Skip Caray, Joe Simpson, Don Sutton and Pete Van Wieren usually fly with the Braves players, coaches and staff. Now, they will have to use commercial flights, beginning with the road trip to Montreal and New York starting today.
The four announcers are employees of TBS. Time Warner Inc. is the parent company of both the cable channel and the baseball team.
When asked Monday for comment on the dispute, Braves President Stan Kasten replied, “No, thank you.”
Simpson, reached at his home Monday, declined to comment.
The other three broadcasters could not be reached.

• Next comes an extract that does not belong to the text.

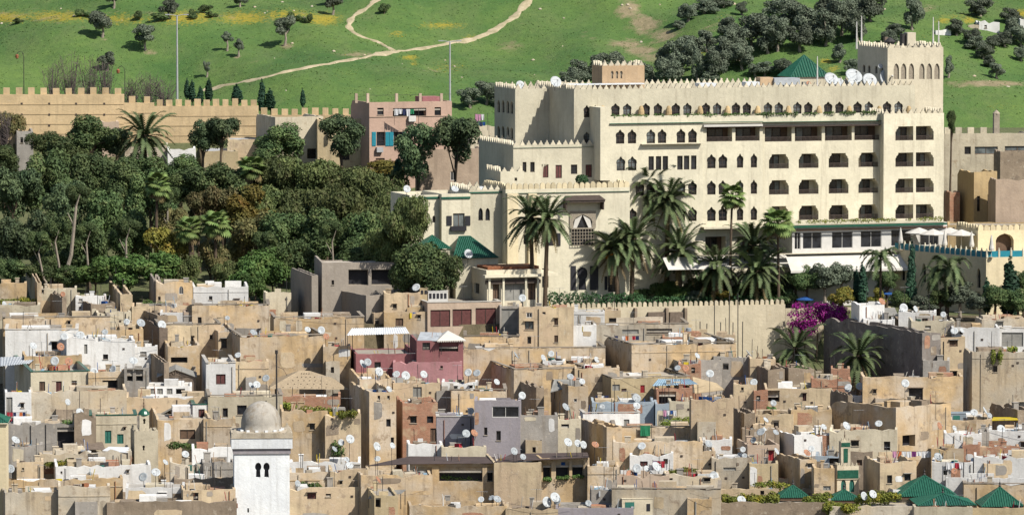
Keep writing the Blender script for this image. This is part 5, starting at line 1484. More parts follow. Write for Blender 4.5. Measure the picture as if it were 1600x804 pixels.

TBS aired the video on the catcher’s box in the top of the first inning of Saturday night’s game.
After plate umpire John Shulock called a balk on catcher Fernando Lunar for lining up with his right foot outside the box, TBS superimposed video of Friday night’s catcher’s box over the current version. Saturday’s was about 4 to 5 inches smaller.
The balk figured in the Brewers’ first run in what turned out to be a 2-1 loss for the Braves and pitcher Greg Maddux, and the on-field dispute led to manager Bobby Cox’s ejection from the game.
“Get off the plane, Pete, though we’ll wear a patch for you down the road.”
Great read this morning Jason, thanks!! Shout out for perfect responses go to:
Rubin on the tomahawk chop
Lou in GA for “every flyball gets a gasp like it’s been hit to the moon”
Greg Prince “get off the plane Pete-but we’ll wear a patch for you down the road.”
LMAO and the Braves can kiss my NY ass!
I loved that fourth paragraph. It seemed like we hadn’t topped those bastards since the 1969 NLCS. I pounded my fist on my desktop in agreement with each sentence.
Keep it up, Mets; six more games to go! LGM!